To be done
Return the lines below that carry the word "from".

— START Collected data —

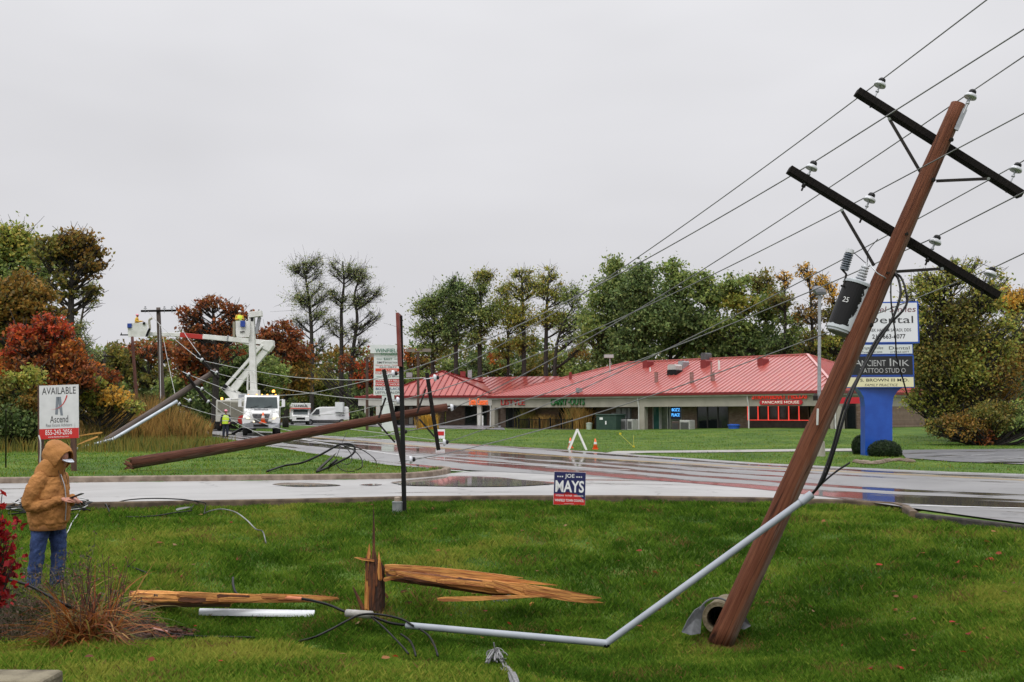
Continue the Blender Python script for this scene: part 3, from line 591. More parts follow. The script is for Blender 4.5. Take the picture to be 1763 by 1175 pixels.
ar = m @ Matrix.Translation((-.24, -.02, tl + .10)) @ Matrix.Rotation(R(-4), 4, 'Y')
B().lathe([(.05, 0), (.05, .02)] + shed(.02, 7, .055, .055, .028)[1:], 18, ar).build('lightning_arrester', M('arrester_grey', (.10, .12, .16), (.17, .19, .22), 5, .3), tank)
B().lathe([(.052, .215), (.05, .26), (.02, .265)], 14, ar).build('arrester_cap', PORC, tank)
B().tube([(-.27, -.02, tl + .10), (-.20, -.03, tl + .06), (-.17, -.03, tl - .08), (-.21, -.05, tl - .1)], .014, 8).build('arrester_bracket', IRON, tank, m)
B().tube(spline([(-.25, -.02, tl + .36), (-.12, -.05, tl + .30), (-.02, -.04, tl + .28), (-.05, -.02, tl + .42), (.02, .03, tl + .62)], 6), .005, 6).build('jumper_wire', WIRED, tank, m)
# ------------------------------------------------------------------ culvert
cu = thing('culvert', P(1232, 1062, 12.35), 'round concrete culvert pipe with flared grey end wings behind the leaning pole base', 'culvert')
cm = alongz(P(1236, 1066, 12.0), P(1262, 1040, 14.2), (0, 1, 0))
B().lathe([(.138, .08), (.188, .08), (.195, .10), (.195, 1.4), (.138, 1.4), (.138, .08)], 32, cap=(0, 0)).build('concrete_pipe', M('mossy_concrete', (.085, .066, .034), (.17, .14, .085), 14, .9, bump=.8, bscale=60), cu, cm)
B().lathe([(.137, .8), (.0, .801)], 24, cap=(0, 0)).build('pipe_dark', BLACK, cu, cm)
WINGM = M('grey_metal_flange', (.05, .054, .058), (.12, .125, .13), 7, .85, 0)
for o_ in ([(1212, 1041, 12.35), (1196, 1051, 12.2), (1184, 1068, 12.05), (1174, 1089, 11.9), (1190, 1094, 11.9), (1206, 1091, 12.05), (1208, 1066, 12.25), (1214, 1046, 12.35)], [(1276, 1052, 12.3), (1284, 1062, 12.15), (1293, 1078, 12.0), (1282, 1084, 12.0), (1270, 1082, 12.1), (1268, 1060, 12.3)]):
    p_ = [P(*q) for q in o_]; c_ = np.mean(p_, axis=0) + [0, .05, 0]
    w = B(); n_ = len(p_); bk = [p + np.array([0, .025, 0]) for p in p_]; cb_ = c_ + np.array([0, .025, 0])
    w.add(p_ + [c_] + bk + [cb_], [(i, (i + 1) % n_, n_) for i in range(n_)] + [((i + 1) % n_ + n_ + 1, i + n_ + 1, 2 * n_ + 1) for i in range(n_)] + [(i, i + n_ + 1, (i + 1) % n_ + n_ + 1, (i + 1) % n_) for i in range(n_)]).build('end_wing', WINGM, cu)
rim = [P(1234 + 31 * math.cos(a), 1062 - 32 * math.sin(a), 12.1) for a in np.linspace(.55, 2.75, 14)]; B().tube(rim, .012, 6).build('flange_rim', WINGM, cu)
# ------------------------------------------------------------------ broken conduit and its cables
C0, C1, C2 = P(700, 1077, 12.2), P(1044, 1108, 11.25), P(1398, 851, 11.25)
con = thing('conduit', C1, 'long grey plastic conduit kinked in the ditch, its upper half resting across the leaning pole', 'conduit')
def pipe(parent, a, b, r, cut=0, name='conduit_pipe', mat=PVC):
    l = float(np.linalg.norm(b - a)); m = alongz(a, b)
    return B().tube([(0, 0, 0), (0, 0, l * .33), (0, .004, l * .66), (0, 0, l)], r, 18, cap=False).tube([(0, 0, .0), (0, .0, l * .5), (0, 0, l)], r * .82, 14, cap=False).build(name, mat, parent, m, smooth=True)
pipe(con, C0, C1 + (C1 - C0) / np.linalg.norm(C1 - C0) * .02, .040)
pipe(con, C1, C2, .038)
e = (C2 - C1) / np.linalg.norm(C2 - C1); pipe(con, C2 - e * .16, C2, .046, name='conduit_coupling')
d_ = (C1 - C0) / np.linalg.norm(C1 - C0); B().ball(C1 + [0, 0, -.01], (.042, .040, .040), 12, 7).build('kinked_joint', BLACK, con)
def cable(pts, r, label, mat=WIRED, cat='cable', name='cable', group=None, n=8, seg=6):
    return tag(B().tube(spline(pts, n), r, seg).build(name, mat, smooth=True), label, cat, group)
cable([P(1392, 856, 11.25), C2, P(1420, 822, 11.25), P(1438, 770, 11.2), P(1462, 690, 11.25), P(1484, 640, 11.4), P(1510, 592, 11.5), P(1535, 552, 11.55), P(1550, 510, 11.6), P(1547, 482, 11.7), P(1540, 472, 11.85)], .016, 'thick black cable looping from the pole top down into the grey conduit end')
cable([P(1390, 857, 11.27), P(1409, 836, 11.2), P(1432, 775, 11.28), P(1455, 694, 11.3), P(1478, 648, 11.42), P(1512, 580, 11.55), P(1558, 530, 11.6), P(1559, 500, 11.65), P(1551, 478, 11.75), P(1541, 471, 11.88)], .014, 'black cable with the widest loop right of the leaning pole')
cable([P(1540, 474, 11.9), P(1534, 490, 11.7), P(1535, 530, 11.65), P(1541, 572, 11.6), P(1543, 610, 11.6), P(1545, 620, 11.6), P(1562, 680, 11.6)], .009, 'thin black cable hanging straight down in front of the dental sign')
cable([P(1396, 852, 11.3), P(1418, 830, 11.3), P(1440, 812, 11.35), P(1463, 797, 11.4)], .011, 'short stiff black cable end sticking out right of the conduit end')
g = lambda px, py, dz=.02: G(px, py) + [0, 0, dz]
cable([C0 + (C1 - C0) * .03, P(672, 1073, 12.3), P(640, 1062, 12.45), P(610, 1058, 12.5), P(590, 1052, 12.6), P(560, 1040, 12.75), P(510, 1030, 12.95), P(440, 1028, 13.1), P(410, 1024, 13.2), P(402, 1010, 13.4), P(401, 995, 13.7)], .017, 'thick black cable running from the conduit over the split log to the left', n=6)
cable([P(712, 1078, 12.1), P(690, 1066, 12.2), P(650, 1058, 12.3), P(620, 1059, 12.2), P(596, 1070, 11.9), P(570, 1084, 11.55), P(540, 1098, 11.2), g(513, 1105, .0)], .013, 'black cable curving left from the stump towards the near grass bank')
cable([P(640, 1063, 12.3), P(660, 1080, 12.0), P(680, 1100, 11.6), P(695, 1116, 11.2), P(703, 1126, 10.9)], .012, 'black cable end dropping right of the stump into the ditch, leftmost one')
cable([P(690, 1092, 11.9), P(705, 1103, 11.6), P(712, 1116, 11.25), P(716, 1130, 10.95)], .012, 'short black cable end in the ditch below the conduit mouth')
cable([P(722, 1083, 12.0), P(738, 1095, 11.7), P(748, 1112, 11.3), P(754, 1130, 10.9)], .012, 'black cable end under the conduit, rightmost of the ditch cable ends')
B1 = tag(B().tube([P(597, 1056, 12.5), P(640, 1059, 12.35)], .048, 14).build('conduit_stub', M('dirty_pvc', (.22, .21, .19), (.36, .35, .33), 8, .6), smooth=True), 'short dirty grey conduit stub lying beside the splintered stump', 'conduit')
# ------------------------------------------------------------------ splintered stump and the pieces broken off it
def splinter_log(name, mat, parent, a, b, r0, r1, taper0=0.0, taper1=.3, n=22, seg=22, seed=1, flat=1.0):
    """length of split pole, ragged at the ends: each strand of the surface stops at its own length"""
    r_ = np.random.default_rng(seed); m = alongz(a, b); l = float(np.linalg.norm(np.asarray(b) - np.asarray(a)))
    e0 = r_.uniform(0, taper0, n) * l; e1 = l - r_.uniform(0, taper1, n) * l; rs = []
    rad = r_.uniform(.82, 1.08, n)
    for k in range(seg):
        t = k / (seg - 1); z = e0 + (e1 - e0) * t; ang = np.arange(n) * 2 * math.pi / n
        rr = (r0 + (r1 - r0) * t) * rad * r_.uniform(.93, 1.05, n)
        if k in (0, seg - 1): rr = rr * r_.uniform(.35, .9, n)
        rs.append(np.stack([rr * np.cos(ang), rr * np.sin(ang) * flat, z], 1))
    return B().rings(rs).build(name, mat, parent, m)
def splint(parent, a, b, w, h, mat=SPLIT, name='splinter'):
    a = np.asarray(a); b = np.asarray(b); m = alongz(a, b); l = float(np.linalg.norm(b - a)); r_ = rng
    rs = []
    for t, k in ((0, .45), (.05, .9), (.3, 1), (.6, .85), (.85, .5), (1, .06)):
        j = r_.uniform(-.15, .15, 4); rs.append([(w * k * (-.5 + j[0]), -h * k / 2, t * l), (w * k * (.5 + j[1]), -h * k / 2, t * l), (w * k * (.45 + j[2]), h * k / 2, t * l), (w * k * (-.4 + j[3]), h * k / 2, t * l)])
    return B().rings(rs).build(name, mat, parent, m)
S0 = G(645, 1054)
st = thing('pole_stump', S0, 'splintered upright stump of a snapped pole with one long thin spike', 'stump')
splinter_log('stump_shaft', M('dark_stump_bark', (.022, .011, .008), (.10, .035, .016), 5, .8, bump=.8, bscale=25, stretch=(9, 9, .4)), st, S0 - [0, 0, .3], P(648, 955, S0[1]), .128, .11, 0, .22, 24, 18, 4)
splint(st, P(632, 1055, S0[1] - .08), P(636, 936, S0[1] - .06), .09, .05); splint(st, P(640, 1050, S0[1] - .09), P(643, 935, S0[1] - .08), .06, .05, SPLITD)
splint(st, P(644, 960, S0[1]), P(643, 868, S0[1]), .03, .02, SPLITD, 'spike'); splint(st, P(626, 1052, S0[1] - .1), P(607, 1008, S0[1] - .1), .04, .025, SPLITD)
splint(st, P(645, 966, S0[1] - .1), P(610, 960, S0[1] - .12), .035, .03); splint(st, P(655, 1000, S0[1] - .1), P(652, 950, S0[1] - .1), .05, .03)
for k in range(5): splint(st, P(632 + k * 4, 1000 + 10 * (k % 3), S0[1] - .1), P(632 + k * 4 + rng.uniform(-3, 3), 952 + rng.uniform(-6, 22), S0[1] - .08), .035, .025, random.choice([SPLIT, SPLITD, SPLITD]))
# right-hand piece: one end on the stump, the other on the grass
RA, RB = P(664, 985, S0[1] - .02), P(1033, 1036, 13.1)
rl = thing('split_pole_piece', RB, 'long split pole piece of raw orange wood, one end propped on the stump', 'broken pole')
splinter_log('split_log', SPLITD, rl, RA, P(880, 1018, 13.1), .115, .10, .03, .25, 22, 20, 8)
splinter_log('split_log', SPLIT, rl, RA + [.0, -.02, .035], P(1000, 1026, 13.05), .075, .04, .0, .2, 18, 20, 9)
for (a, b, w, h) in (((662, 975), (900, 995), .08, .05), ((668, 985), (860, 1010), .07, .06), ((760, 1000), (1038, 1038), .11, .05), ((850, 1010), (1036, 1030), .12, .05), ((700, 978), (960, 1008), .07, .05), ((780, 990), (805, 986), .03, .02), ((830, 1004), (1012, 1026), .10, .09), ((900, 1012), (1030, 1038), .12, .06), ((660, 998), (700, 992), .05, .03)):
    splint(rl, P(*a, 12.9 + rng.uniform(-.02, .04)), P(*b, 12.98 + rng.uniform(-.04, .04)), w, h)
for k in range(10):
    x0 = rng.uniform(670, 880); splint(rl, P(x0, 982 + (x0 - 670) * .135 + rng.uniform(-6, 9), 12.88), P(x0 + rng.uniform(60, 150), 990 + (x0 - 600) * .135 + rng.uniform(-4, 8), 12.9), .05, .035, random.choice([SPLIT, SPLIT, SPLITD]))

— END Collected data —

Completed task
Continue the Blender Python script for this scene: part 3, from line 591. More parts follow. The script is for Blender 4.5. Take the picture to be 1763 by 1175 pixels.
cable([P(1392, 856, 11.25), C2, P(1420, 822, 11.25), P(1438, 770, 11.2), P(1462, 690, 11.25), P(1484, 640, 11.4), P(1510, 592, 11.5), P(1535, 552, 11.55), P(1550, 510, 11.6), P(1547, 482, 11.7), P(1540, 472, 11.85)], .016, 'thick black cable looping from the pole top down into the grey conduit end')
cable([C0 + (C1 - C0) * .03, P(672, 1073, 12.3), P(640, 1062, 12.45), P(610, 1058, 12.5), P(590, 1052, 12.6), P(560, 1040, 12.75), P(510, 1030, 12.95), P(440, 1028, 13.1), P(410, 1024, 13.2), P(402, 1010, 13.4), P(401, 995, 13.7)], .017, 'thick black cable running from the conduit over the split log to the left', n=6)
cable([P(712, 1078, 12.1), P(690, 1066, 12.2), P(650, 1058, 12.3), P(620, 1059, 12.2), P(596, 1070, 11.9), P(570, 1084, 11.55), P(540, 1098, 11.2), g(513, 1105, .0)], .013, 'black cable curving left from the stump towards the near grass bank')